July 30
Just back from an interesting three days at the One Planet Food summer school, part of the Big Tent at Falkland in Fife. We were learning about the new food economy and the way farmers and consumers both need to change if we want a fair and sustainable food system by 2020.
More questions than answers by the end, but one group went away to set up the city bread club to link local organic wheat growers with artisan bakers and a bicycle delivery service to provide club members with their daily bread.
On the way home I shared a car with Craig Sams, founder of Green and Blacks and serial organic entrepreneur and Kirtana Chandrasekharan, food campaigner with Friends of the Earth. Craig’s new venture is Carbon Gold, a company which is making farm scale kilns to produce biochar.
Biochar is a form of charcoal produced by burning almost any sort of biomass – wood, straw, cardboard, manure – to create a stable porous material which is incorporated in the soil. This technique was used to create the terra preta soils in Amazonia where tests show that biochar has remained intact in the soil for 7000 years. As well as locking up carbon from the atmosphere in the soil, biochar increases crop yields, sometimes dramatically, through better water retention and providing habitats for soil microbes. It also appears to help reduce methane and nitrous oxide emissions from soil.
As the UK Biochar Research Centre at Edinburgh University comments, the technology can be small-scale and adopted by farmers and communities in both developing and developed countries.
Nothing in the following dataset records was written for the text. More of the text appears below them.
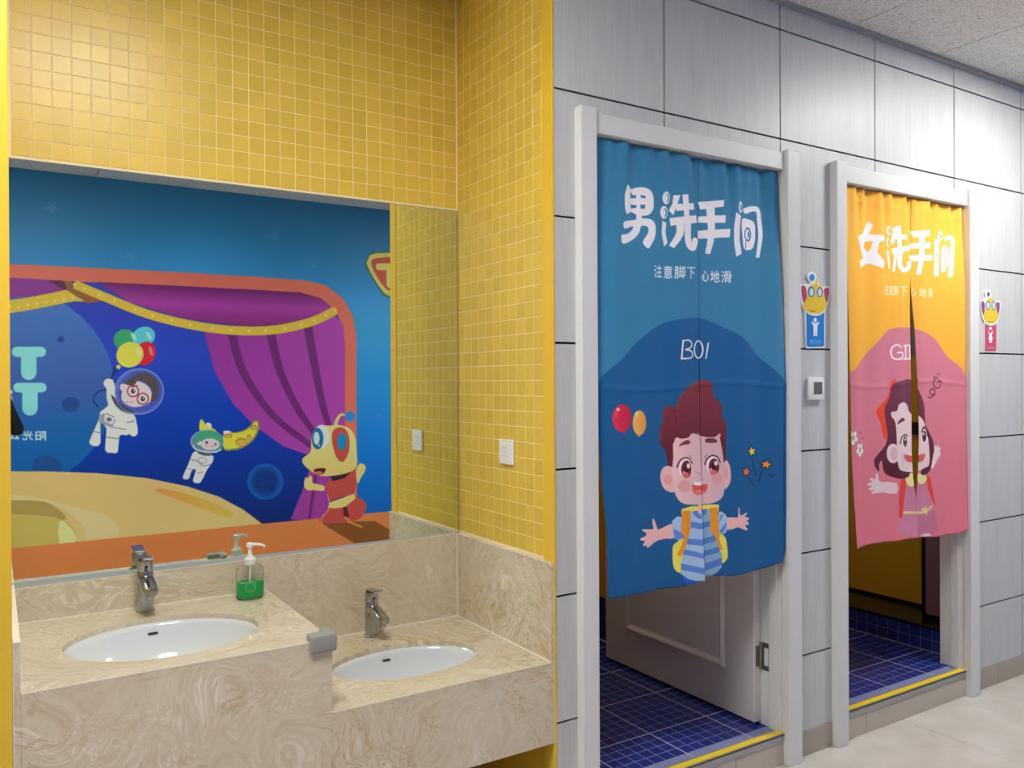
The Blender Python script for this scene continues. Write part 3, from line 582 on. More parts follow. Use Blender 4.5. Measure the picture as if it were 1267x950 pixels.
def wood_tile():
    m, nt, b = new_mat('pale_woodgrain_tile'); ge = N(nt, 'ShaderNodeNewGeometry'); oi = N(nt, 'ShaderNodeObjectInfo')
    cb = N(nt, 'ShaderNodeCombineXYZ'); mul = N(nt, 'ShaderNodeMath', operation='MULTIPLY'); mul.inputs[1].default_value = 37; nt.links.new(oi.outputs['Random'], mul.inputs[0]); nt.links.new(mul.outputs[0], cb.inputs[0]); nt.links.new(mul.outputs[0], cb.inputs[2])
    ad = N(nt, 'ShaderNodeVectorMath', operation='ADD'); nt.links.new(ge.outputs['Position'], ad.inputs[0]); nt.links.new(cb.outputs[0], ad.inputs[1])
    mp = N(nt, 'ShaderNodeMapping'); mp.inputs['Scale'].default_value = (60, 60, 2.2); nt.links.new(ad.outputs[0], mp.inputs[0])
    no = N(nt, 'ShaderNodeTexNoise'); no.inputs['Scale'].default_value = 2.2; no.inputs['Detail'].default_value = 6; no.inputs['Roughness'].default_value = .65; no.inputs['Distortion'].default_value = .6; nt.links.new(mp.outputs[0], no.inputs['Vector'])
    mp2 = N(nt, 'ShaderNodeMapping'); mp2.inputs['Scale'].default_value = (1.3, 1.3, .4); nt.links.new(ad.outputs[0], mp2.inputs[0])
    wv = N(nt, 'ShaderNodeTexWave', wave_type='BANDS', bands_direction='X'); wv.inputs['Scale'].default_value = 2.2; wv.inputs['Distortion'].default_value = 14; wv.inputs['Detail'].default_value = 2; wv.inputs['Detail Scale'].default_value = .7; nt.links.new(mp2.outputs[0], wv.inputs['Vector'])
    mx = N(nt, 'ShaderNodeMix'); mx.data_type = 'FLOAT'; mx.inputs[0].default_value = .08; nt.links.new(no.outputs['Fac'], mx.inputs[2]); nt.links.new(wv.outputs['Fac'], mx.inputs[3])
    rp = ramp(nt, ((.25, lin((192, 194, 194))), (.5, lin((203, 205, 205))), (.8, lin((211, 213, 212))))); nt.links.new(mx.outputs[0], rp.inputs[0]); nt.links.new(rp.outputs[0], b.inputs['Base Color'])
    b.inputs['Roughness'].default_value = .42; b.inputs['Specular IOR Level'].default_value = .4
    bu = N(nt, 'ShaderNodeBump'); bu.inputs['Strength'].default_value = .3; bu.inputs['Distance'].default_value = .0008; nt.links.new(mx.outputs[0], bu.inputs['Height']); nt.links.new(bu.outputs[0], b.inputs['Normal'])
    return m
M_WOOD = wood_tile()
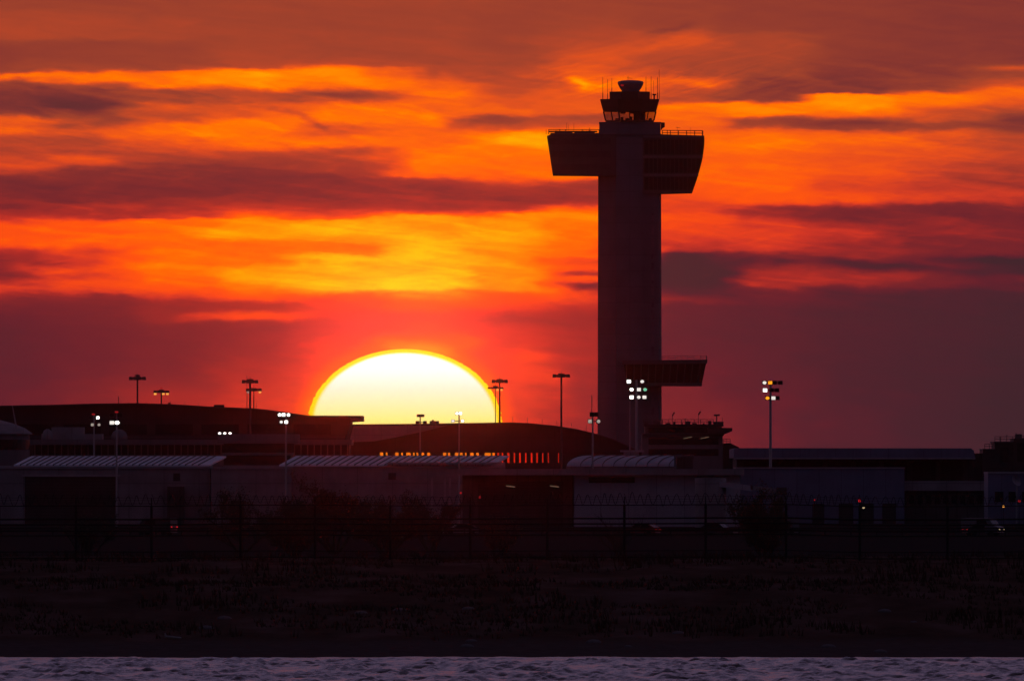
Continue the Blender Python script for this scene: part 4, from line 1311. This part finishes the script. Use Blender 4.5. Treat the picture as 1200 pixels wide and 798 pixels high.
for a, b in zip(posts, posts[1:]):
    za, zb = gz(a, D) + H + .36, gz(b, D) + H + .36
    n_ = 150
    turns = random.uniform(8.5, 10.5)
    ph = random.uniform(0, 6)
    rr_ = random.uniform(.25, .33)
    wv = lambda i: rr_ * (1 + .35 * mnoise.noise((a * 3.1, i * .11, 2.0)))
    sg = lambda i: -.10 * math.sin(math.pi * i / n_) + .05 * mnoise.noise((a * 2.0, i * .05, 6.0))
    tj = lambda i: .9 * mnoise.noise((a * 1.7, i * .03, 9.0))
    mb.tube([(a + (b - a) * i / n_, D + wv(i) * math.cos(ph + tj(i) * 3 + turns * 2 * math.pi * i / n_), za + sg(i) + (zb - za) * i / n_ + wv(i) * math.sin(ph + tj(i) * 3 + turns * 2 * math.pi * i / n_)) for i in range(n_ + 1)], .02, 3)
part('razor_coil', mb, 'fence_steel', fn)
# signs wired to the fence: one small plate
# ------------------------------------------------------------------ bare trees and scrub between fence and apron
def scrub(D, px, w_px, y_top, label, leafy, seed, name='bare_tree', cat='tree', lm='leaf_dry'):
    rnd = random.Random(seed)
    A = At(D)
    zg = gz(A.x(px), D)
    Ht = A.z(y_top) - zg
    rad = w_px * A.u / 2
    t_ = thing(name, label, cat, (A.x(px), D, zg), 'bare trees and scrub behind the fence')
    tk, tw, lf = MB(), MB(), MB()
    base = Vector((A.x(px), D, zg - .2))
    stems = 6 if name == 'bush' else 4
    ends = []
    def grow(p, d, l, r, depth):
        pts = [p]
        q = p
        dd = d.copy()
        for k_ in range(4):
            dd = (dd + Vector((rnd.uniform(-.22, .22), rnd.uniform(-.22, .22), rnd.uniform(-.02, .16)))).normalized()
            q = q + dd * l / 4
            pts.append(q)
        (tk if depth < 2 else tw).tube(pts, r, 6 if depth < 2 else 3, r * .55)
        if depth >= 2:
            ends.extend(pts[1:])
        if depth < 4:
            for k_ in range(3):
                a = rnd.uniform(0, 2 * math.pi)
                sp_ = rnd.uniform(.5, 1.0)
                nd = (dd + Vector((math.cos(a) * sp_ * rad / max(Ht * .5, .1), math.sin(a) * sp_ * .8, rnd.uniform(-.1, .35)))).normalized()
                grow(pts[rnd.randint(1, 4)], nd, l * rnd.uniform(.5, .8), r * .5, depth + 1)
    for s in range(stems):
        a = 2 * math.pi * s / stems + rnd.uniform(0, 1)
        grow(base + Vector((math.cos(a) * .15, math.sin(a) * .15, 0)), Vector((math.cos(a) * .7 * rad / max(Ht * .5, .1), math.sin(a) * .5, .8)).normalized(), Ht * .40, .07 + .012 * Ht, 0)
    for e in ends:
        for k_ in range(leafy):
            c = e + Vector((rnd.gauss(0, .22), rnd.gauss(0, .22), rnd.gauss(0, .16)))
            s = rnd.uniform(.05, .13)
            u_ = Vector((rnd.uniform(-1, 1), rnd.uniform(-1, 1), rnd.uniform(-1, 1))).normalized() * s
            v_ = u_.orthogonal().normalized() * s * .6
            lf.add([c - u_, c + v_, c + u_, c - v_], [(0, 1, 2, 3)])
    tk.m = 1
    tk.add(tw.v, tw.f)
    part('trunk', tk, ['bark', 'twig'], t_)
    part('crown', lf, lm, t_)


scrub(1900, 284, 115, 548, 'wide bare tree before the plain shed left of the sun', 2, 3)
scrub(1880, 392, 120, 556, 'wide dense dark bush below the left rim of the sun', 6, 41, 'bush', 'bush')
scrub(1850, 452, 110, 566, 'broad low brown bush before the striped shed below the sun', 6, 5, 'bush', 'bush')
scrub(1750, 896, 62, 566, 'round rusty bush in front of the jet bridge', 7, 8, 'bush', 'bush')
scrub(1800, 345, 60, 576, 'small scrubby bush right of the wide bare tree', 5, 12, 'bush', 'bush', 'leaf')
scrub(1650, 100, 55, 588, 'thin twiggy bush before the wide dark opening of the left shed', 1, 15, 'bush', 'bush', 'leaf')
scrub(1700, 585, 45, 586, 'small sparse bush before the ribbed hangar', 1, 21, 'bush', 'bush')
scrub(1800, 727, 50, 580, 'thin bare tree before the pale office wall below the tower', 0, 27)
scrub(1950, 505, 70, 575, 'loose brown tree right of the broad bush below the sun', 4, 31)

# ------------------------------------------------------------------ things washed up on the shore
A = At(1040)
lx, ly = A.x(198), 1040.0
lz = gz(lx, ly)
mb = MB().tube([(lx - .18, ly, lz + .12), (lx + .2, ly - .1, lz + .1), (lx + .62, ly, lz + .06)], .07, 7, .05)
mb.tube([(lx - .15, ly, lz + .08), (lx - .22, ly, lz + .32)], .06, 7, .035)
solo('driftwood', mb, 'wood', 'pale bent piece of driftwood lying on the dark shore at the left', 'driftwood', (lx, ly, lz))
st = []
for i in range(14):
    rnd = random.Random(100 + i)
    y = rnd.uniform(1022, 1075); x = rnd.uniform(-26, 26) * y / 1050
    z = gz(x, y)
    mb = MB()
    s = rnd.uniform(.14, .34)
    rg = []
    for k_ in range(6):
        ph = math.pi * (k_ + .15) / 5.3
        rg.append([(x + s * 1.3 * math.sin(ph) * math.cos(2 * math.pi * j / 9) * (1 + .25 * mnoise.noise((i, k_, j * .8))), y + s * math.sin(ph) * math.sin(2 * math.pi * j / 9) * (1 + .25 * mnoise.noise((i + 9, k_, j * .8))), z - math.cos(ph) * s * .55) for j in range(9)])
    mb.loft(rg)
    solo('shore_stone', mb, 'stone', 'dull low stone lying on the dark muddy bank above the water', 'stone', (x, y, z), 'stones scattered on the shore', True)
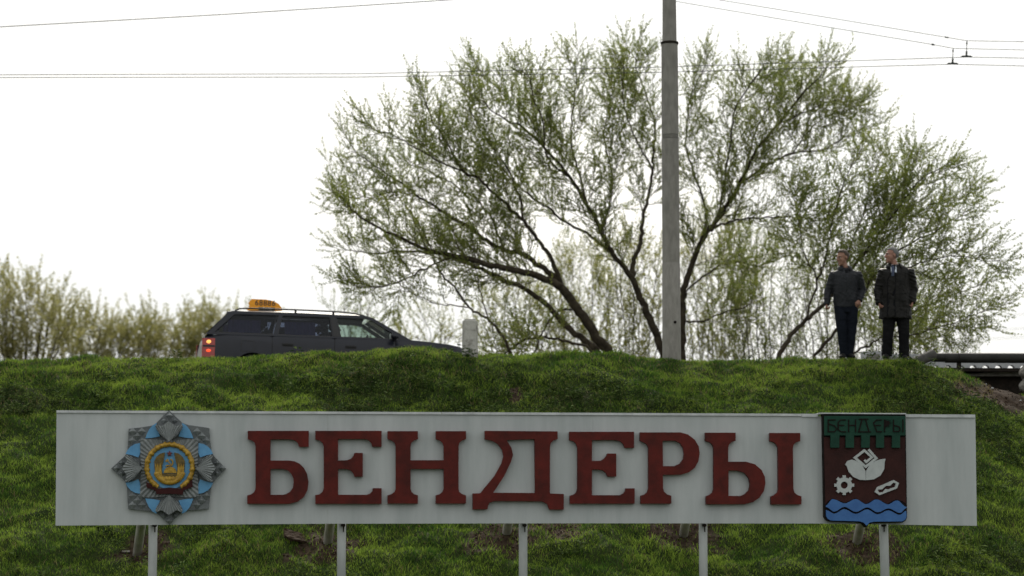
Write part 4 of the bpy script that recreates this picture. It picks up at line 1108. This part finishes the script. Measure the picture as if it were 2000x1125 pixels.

It has the potential to take gigatonnes of carbon out of the atmosphere and into the ground, and make a significant contribution to reducing climate change.
So we have ordered our kiln, along with some bags of Craig’s soil improver with biochar wormcast and kelp so we can run some trials at the farm next year. Pallets, cardboard boxes and hedge clippings will soon be black gold under the cabbages. What could be the downside?
As Friends of the Earth point out, there’s nothing wrong with the technology, just the way it’s used. Because it’s a verifiable way of storing carbon, it can be used to offset emissions by individuals and companies. From being a farm scale technology using biochar from low grade biomass to improve soils it can become a big business cutting down forests to sell carbon offsets on the world market.
We would have needed a longer car journey to sort it out, and maybe it’s another Green and Black’s story. While the original brand is now owned by Kraft and part of the corporate world, along the way it created the supply chain for organic cocoa which allowed artisan producers like our local Chocolate Tree to come in behind them. We’re hoping that in the new food economy a lot of little Chocolate Trees will grow, and that every family farm will have its own little biochar kiln, whether or not it gets carbon credits for its new black gold.